THE last German soldier to have fought in the First World War has died, aged 107.
The death of Dr Erich Kaestner means there are now only four men left alive from the big powers of Europe who fought in the conflict that was meant to be "the war to end all wars".
Three are British – infantryman Harry Patch, 109; Royal Navy
stoker William Stone, 107; and Royal Naval Air Service mechanic Henry Allingham, 111. The other is Lazarre Ponticelli, 110, of France.
Recently the death of the second-to-last French soldier made headlines worldwide, but the death of Dr Kaestner, who passed away quietly at his home in Hanover on New Year's Day after a long illness, was simply marked by a family remembrance notice.
"In Germany, such an event doesn't have the same kind of significance," a Germany army spokesman told the news magazine Der Spiegel.
Dr Kaestner joined up in July 1918, as Germany faced its worst crisis. Its commanders had committed an exhausted army to one last push on the Western Front to try to break the Allied defences. Called Operation Michael and launched in April that year, it failed. As a member of Sonderbattalion Hauck – a "special battalion" of highly-trained recruits named after a prominent commander – he served as an infantryman trying to halt the Allies as they pushed the Germans back, causing great losses.
In November 1918, shortly before the Armistice and before Kaiser Wilhelm II went into exile in the Netherlands, Dr Kaestner was among a number of troops reviewed by him.

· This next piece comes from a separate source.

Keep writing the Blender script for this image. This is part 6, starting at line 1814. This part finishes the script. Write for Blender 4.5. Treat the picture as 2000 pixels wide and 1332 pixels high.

After the war, he dedicated his life to the legal profession.
The death notice says he was a retired judge and had earned the Lower Saxony Cross of Merit, a state order for distinguished public service.
In Germany, the First World War is inexorably linked with the Second World War and the Nazis – one reason, Bernhard Chiari, of the German army's Military Research Institute, believes, that the death of Dr Kaestner has gone unmarked by the national media.
"Any form of commemoration of military events is seen as problematic," he said. "Our veterans only take part in public ceremonies when they are invited abroad to join commemorative events with veterans from other countries."